◆ PROBLEM TO WORK ON ◆
Retype, with no alterations, every line between the one containing "Recreate this scene" and the one containing "SC.camera = cam", counting both of those lines too. Pictures are to be left out.

◆ MATERIAL FOR THIS TASK ◆
□ □ □

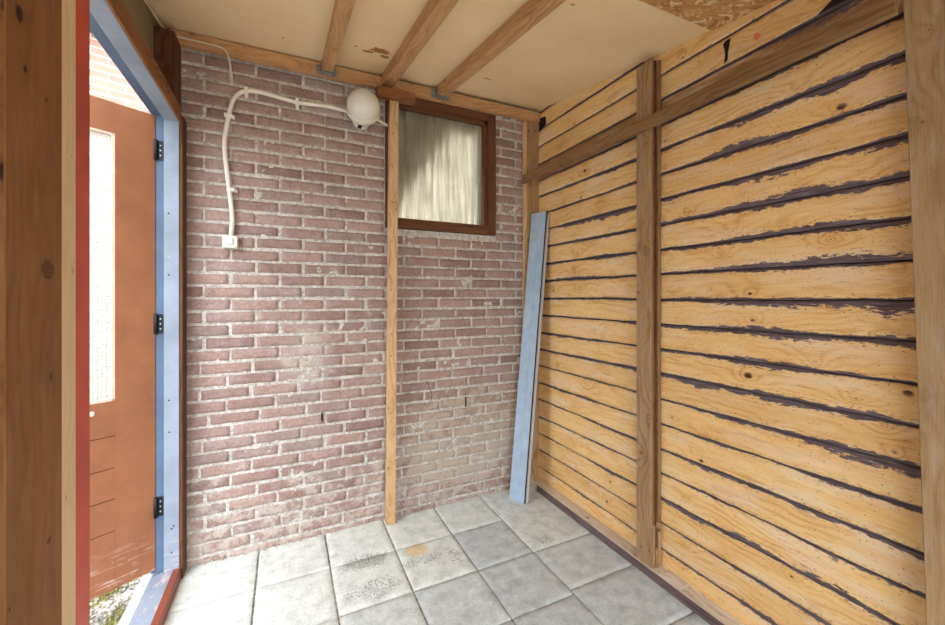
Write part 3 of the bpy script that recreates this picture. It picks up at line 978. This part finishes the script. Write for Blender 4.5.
# ------------------------------------------------------------------ ledger, rafters, block, batten
mb = MB()
def ledw(p): return Vector((p.x, p.y, p.z + 0.004 * p.x + (ceil_z(p.x, 2.18) - ceil_z(0, 2.18)) * 0.3))
mb.box(-0.47, 1.528, 2.172, 2.208, 2.402, 2.462, 'x', warp=ledw, segs=8, seed=50)
tag(mb.build('ledger_beam', M['rafter']), 'brown ledger beam fixed along the top of the brick wall carrying the rafters', 'beam')
def rafter(x, w, label, seed, hanger=True):
    rt = empty('roof_rafter', (x + w / 2, 2.15, ceil_z(x, 2.15) - 0.06), label, 'rafter', 'rafters under the cream ceiling')
    mb = MB()
    def rw(p): return Vector((p.x + 0.003 * nz(p.y * 2, x, 0), p.y, p.z + ceil_z(p.x, p.y)))
    mb.box(x, x + w, -1.02, 2.170, -0.062, -0.0015, 'y', warp=rw, segs=12, seed=seed)
    attach(mb.build('beam', M['rafter']), rt)
    if hanger:
        mb = MB()
        zc = ceil_z(x, 2.15)
        mb.box(x - 0.003, x - 0.0005, 2.128, 2.1705, zc - 0.066, zc - 0.012, 'y', bev=0)
        mb.box(x + w + 0.0005, x + w + 0.003, 2.128, 2.1705, zc - 0.066, zc - 0.012, 'y', bev=0)
        mb.box(x - 0.003, x + w + 0.003, 2.128, 2.1705, zc - 0.0685, zc - 0.0655, 'y', bev=0)
        mb.box(x - 0.030, x - 0.002, 2.1695, 2.1715, zc - 0.066, zc - 0.020, 'y', bev=0)
        mb.box(x + w + 0.002, x + w + 0.022, 2.1695, 2.1715, zc - 0.066, zc - 0.020, 'y', bev=0)
        attach(mb.build('joist_hanger', M['galv']), rt)
    return rt
rafter(0.170, 0.052, 'roof rafter above the lamp cable, leftmost of the three under the cream ceiling', 61)
rafter(0.480, 0.060, 'middle roof rafter with torn board beside it, ending over the short wooden block', 62, False)
rafter(0.795, 0.056, 'roof rafter that meets the wall above the curtained window, rightmost of the three', 63)

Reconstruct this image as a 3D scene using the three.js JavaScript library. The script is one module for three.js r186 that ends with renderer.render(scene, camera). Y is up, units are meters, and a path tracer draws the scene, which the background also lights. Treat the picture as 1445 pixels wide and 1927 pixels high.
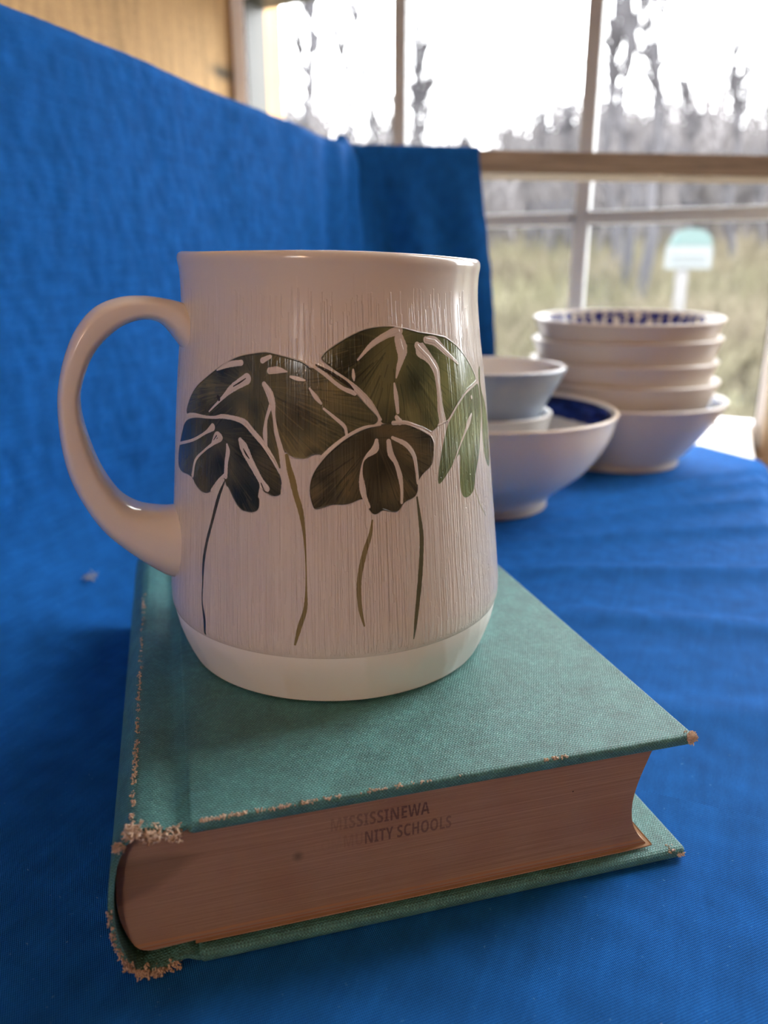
import * as THREE from 'three';
import { RoundedBoxGeometry } from 'three/addons/geometries/RoundedBoxGeometry.js';
import { mergeGeometries, mergeVertices, toCreasedNormals } from 'three/addons/utils/BufferGeometryUtils.js';
import { ImprovedNoise } from 'three/addons/math/ImprovedNoise.js';

// ------------------------------------------------------------------ camera, sky, exposure
const scene = new THREE.Scene();
const EYE = 0.1037;                                   // above the top of the book, which is y = 0
const camera = new THREE.PerspectiveCamera(2 * Math.atan(963.5 / 1450) * 180 / Math.PI, 1445 / 1927, 0.02, 400);
camera.position.set(0, EYE, 0);
camera.rotation.x = -17.2 * Math.PI / 180;
camera.focus = 0.183;
camera.userData.fStop = 11;
const SKY = 13;
scene.background = new THREE.Color().setRGB(SKY * 0.97, SKY * 0.985, SKY);   // even bright overcast
const renderer = new THREE.WebGLRenderer({ antialias: true });
renderer.toneMapping = THREE.LinearToneMapping;
renderer.toneMappingExposure = 1.0;
renderer.shadowMap.enabled = true;

// ------------------------------------------------------------------ helpers
const T = -0.0362;                                    // top of the cloth on the table
const D2R = Math.PI / 180;
function rng(seed) { let s = seed | 0; return () => { s = (s + 0x6d2b79f5) | 0; let t = Math.imul(s ^ (s >>> 15), 1 | s); t = (t + Math.imul(t ^ (t >>> 7), 61 | t)) ^ t; return ((t ^ (t >>> 14)) >>> 0) / 4294967296; }; }
const noise = new ImprovedNoise();
const N = (x, y, z = 0) => noise.noise(x, y, z);
const lerp = THREE.MathUtils.lerp, clamp = THREE.MathUtils.clamp, smooth = THREE.MathUtils.smoothstep;
const used = new Map();
function numbered(name) { const k = used.get(name) ?? 0; used.set(name, k + 1); return k ? name + '_' + String(k).padStart(3, '0') : name; }
function tag(o, label, category, group) { o.userData.label = label; o.userData.category = category; if (group) o.userData.group = group; return o; }
function add(o, name) { o.name = numbered(name); scene.add(o); return o; }
function mesh(geo, m, name, parent) {
  const o = new THREE.Mesh(geo, m); o.castShadow = o.receiveShadow = true;
  if (parent) { o.name = name; parent.add(o); } else add(o, name);
  return o;
}
function struct(geo, m, name) { const o = mesh(geo, m, name); o.userData.kind = 'structure'; return o; }
function thing(name, label, category, group) { const g = add(new THREE.Group(), name); return tag(g, label, category, group); }

// texture coordinates in metres by the main direction of each face
function boxUV(geo) {
  const g = geo.index ? geo.toNonIndexed() : geo, p = g.attributes.position, uv = new Float32Array(p.count * 2);
  const a = new THREE.Vector3(), b = new THREE.Vector3(), c = new THREE.Vector3();
  for (let i = 0; i < p.count; i += 3) {
    a.fromBufferAttribute(p, i); b.fromBufferAttribute(p, i + 1); c.fromBufferAttribute(p, i + 2);
    const n = b.clone().sub(a).cross(c.clone().sub(a)), x = Math.abs(n.x), y = Math.abs(n.y), z = Math.abs(n.z);
    [a, b, c].forEach((v, k) => {
      const q = y >= x && y >= z ? [v.x, v.z] : x >= z ? [v.z, v.y] : [v.x, v.y];
      uv[(i + k) * 2] = q[0]; uv[(i + k) * 2 + 1] = q[1];
    });
  }
  g.setAttribute('uv', new THREE.BufferAttribute(uv, 2));
  return g;
}
function canvas(w, h, draw) { const c = document.createElement('canvas'); c.width = w; c.height = h; draw(c.getContext('2d'), w, h); return c; }
function canvasTex(c, srgb, size) {
  const t = new THREE.CanvasTexture(c); t.wrapS = t.wrapT = THREE.RepeatWrapping; t.magFilter = THREE.LinearFilter;
  if (srgb) t.colorSpace = THREE.SRGBColorSpace;
  if (size) t.repeat.set(1 / size[0], 1 / size[1]);
  return t;
}
function dataTex(w, h, f, srgb, size) {
  const d = new Uint8Array(w * h * 4);
  for (let y = 0; y < h; y++) for (let x = 0; x < w; x++) {
    const v = f(x, y), i = (y * w + x) * 4;
    if (typeof v === 'number') d[i] = d[i + 1] = d[i + 2] = clamp(v * 255, 0, 255); else for (let k = 0; k < 3; k++) d[i + k] = clamp(v[k], 0, 255);
    d[i + 3] = 255;
  }
  const t = new THREE.DataTexture(d, w, h, THREE.RGBAFormat); t.wrapS = t.wrapT = THREE.RepeatWrapping; t.magFilter = THREE.LinearFilter;
  if (srgb) t.colorSpace = THREE.SRGBColorSpace;
  if (size) t.repeat.set(1 / size[0], 1 / size[1]);
  t.needsUpdate = true;
  return t;
}
const hash = (x, y) => { let h = Math.imul(x | 0, 374761393) ^ Math.imul(y | 0, 668265263); h = Math.imul(h ^ (h >>> 13), 1274126177); return ((h ^ (h >>> 16)) >>> 0) / 4294967296; };
const std = (o) => new THREE.MeshStandardMaterial(o), phys = (o) => new THREE.MeshPhysicalMaterial(o);
const lin = (r, g, b) => new THREE.Color().setRGB(r, g, b);

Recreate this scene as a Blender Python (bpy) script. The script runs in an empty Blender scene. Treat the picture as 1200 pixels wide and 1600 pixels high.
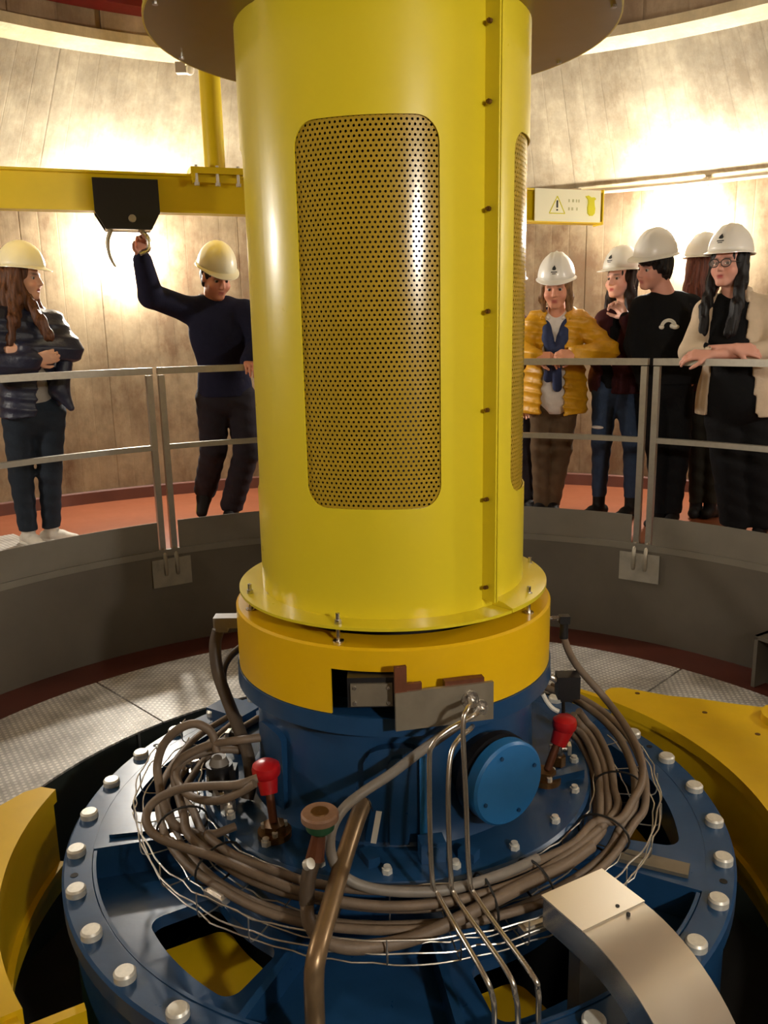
import bpy, bmesh, math, random
import numpy as np
from mathutils import Vector, Matrix, Euler

random.seed(7)
SC = bpy.context.scene
COL = SC.collection
PI = math.pi
R_ = math.radians

# ------------------------------------------------------------------ camera
CAM_POS = Vector((0.0, -2.6, 1.27))
PITCH, ROLL, YAW, F_PX = 0.21824869, -0.02031733, -0.00909284, 1296.7
cd = bpy.data.cameras.new('camera')
cam = bpy.data.objects.new('camera', cd)
COL.objects.link(cam)
cd.sensor_fit = 'HORIZONTAL'
cd.sensor_width = 36.0
cd.lens = F_PX / 1200.0 * 36.0
cd.clip_start = 0.02
fw = Vector((math.sin(YAW) * math.cos(PITCH), math.cos(YAW) * math.cos(PITCH), -math.sin(PITCH)))
rt = Vector((math.cos(YAW), -math.sin(YAW), 0))
up = rt.cross(fw)
r2 = math.cos(ROLL) * rt + math.sin(ROLL) * up
u2 = -math.sin(ROLL) * rt + math.cos(ROLL) * up
M3 = Matrix((r2, u2, -fw)).transposed()
cam.matrix_world = Matrix.Translation(CAM_POS) @ M3.to_4x4()
SC.camera = cam

# ------------------------------------------------------------------ world and exposure
w = bpy.data.worlds.new('world')
SC.world = w
w.use_nodes = True
w.node_tree.nodes['Background'].inputs[0].default_value = (0.9, 0.75, 0.55, 1)
w.node_tree.nodes['Background'].inputs[1].default_value = 0.02
SC.view_settings.view_transform = 'Standard'
SC.view_settings.look = 'None'
SC.view_settings.gamma = 1.0
SC.view_settings.use_curve_mapping = False
SC.view_settings.exposure = 0.1
# wall lamps: (azimuth in degrees, height, emission strength)
LAMPS = [(116.9, 1.86, 900.0), (59.9, 1.93, 900.0), (176.0, 1.9, 500.0), (0.0, 1.9, 360.0), (-67.0, 1.9, 780.0)]
LAMP_COLOUR = (1.0, 0.955, 0.87, 1)

# ------------------------------------------------------------------ helpers
def lin(c):
    return c / 12.92 if c <= 0.04045 else ((c + 0.055) / 1.055) ** 2.4

def rgb(r, g, b):
    return (lin(r / 255), lin(g / 255), lin(b / 255), 1.0)

MATS = {}
class NT:
    """small helper round a material's node tree"""
    def __init__(self, name):
        m = bpy.data.materials.new(name)
        m.use_nodes = True
        self.m, self.t = m, m.node_tree
        self.b = self.t.nodes['Principled BSDF']
        MATS[name] = m
    def n(self, kind, **kw):
        nd = self.t.nodes.new(kind)
        for k, v in kw.items():
            if k == 'i':
                for kk, vv in v.items():
                    s = nd.inputs[kk]
                    if isinstance(vv, bpy.types.NodeSocket):
                        self.t.links.new(vv, s)
                    else:
                        s.default_value = vv
            else:
                setattr(nd, k, v)
        return nd
    def math(self, op, a, b=None, c=None):
        nd = self.n('ShaderNodeMath', operation=op)
        for k, v in enumerate((a, b, c)):
            if v is None: continue
            if isinstance(v, bpy.types.NodeSocket): self.t.links.new(v, nd.inputs[k])
            else: nd.inputs[k].default_value = v
        return nd.outputs[0]
    def mix(self, f, a, b, mode='MIX'):
        nd = self.n('ShaderNodeMix', data_type='RGBA', blend_type=mode)
        for s, v in ((nd.inputs[0], f), (nd.inputs[6], a), (nd.inputs[7], b)):
            if isinstance(v, bpy.types.NodeSocket): self.t.links.new(v, s)
            else: s.default_value = v
        return nd.outputs[2]
    def ramp(self, f, stops):
        nd = self.n('ShaderNodeValToRGB')
        self.t.links.new(f, nd.inputs[0])
        e = nd.color_ramp.elements
        e[0].position, e[0].color = stops[0][0], (stops[0][1],) * 3 + (1,)
        e[1].position, e[1].color = stops[-1][0], (stops[-1][1],) * 3 + (1,)
        for p, v in stops[1:-1]:
            x = e.new(p); x.color = (v, v, v, 1)
        return nd.outputs[0]
    def noise(self, vec, scale, detail=4, rough=0.6):
        nd = self.n('ShaderNodeTexNoise', i={'Scale': scale, 'Detail': detail, 'Roughness': rough})
        if vec is not None: self.t.links.new(vec, nd.inputs['Vector'])
        return nd.outputs[0]
    def set(self, name, v):
        s = self.b.inputs[name]
        if isinstance(v, bpy.types.NodeSocket): self.t.links.new(v, s)
        else: s.default_value = v
    def bump(self, h, strength=0.3, dist=0.01):
        nd = self.n('ShaderNodeBump', i={'Strength': strength, 'Distance': dist, 'Height': h})
        self.t.links.new(nd.outputs[0], self.b.inputs['Normal'])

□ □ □

◆ FINISHED EXERCISE ◆
Recreate this scene as a Blender Python (bpy) script. The script runs in an empty Blender scene. Treat the picture as 1200 pixels wide and 1600 pixels high.
import bpy, bmesh, math, random
import numpy as np
from mathutils import Vector, Matrix, Euler

random.seed(7)
SC = bpy.context.scene
COL = SC.collection
PI = math.pi
R_ = math.radians

# ------------------------------------------------------------------ camera
CAM_POS = Vector((0.0, -2.6, 1.27))
PITCH, ROLL, YAW, F_PX = 0.21824869, -0.02031733, -0.00909284, 1296.7
cd = bpy.data.cameras.new('camera')
cam = bpy.data.objects.new('camera', cd)
COL.objects.link(cam)
cd.sensor_fit = 'HORIZONTAL'
cd.sensor_width = 36.0
cd.lens = F_PX / 1200.0 * 36.0
cd.clip_start = 0.02
fw = Vector((math.sin(YAW) * math.cos(PITCH), math.cos(YAW) * math.cos(PITCH), -math.sin(PITCH)))
rt = Vector((math.cos(YAW), -math.sin(YAW), 0))
up = rt.cross(fw)
r2 = math.cos(ROLL) * rt + math.sin(ROLL) * up
u2 = -math.sin(ROLL) * rt + math.cos(ROLL) * up
M3 = Matrix((r2, u2, -fw)).transposed()
cam.matrix_world = Matrix.Translation(CAM_POS) @ M3.to_4x4()
SC.camera = cam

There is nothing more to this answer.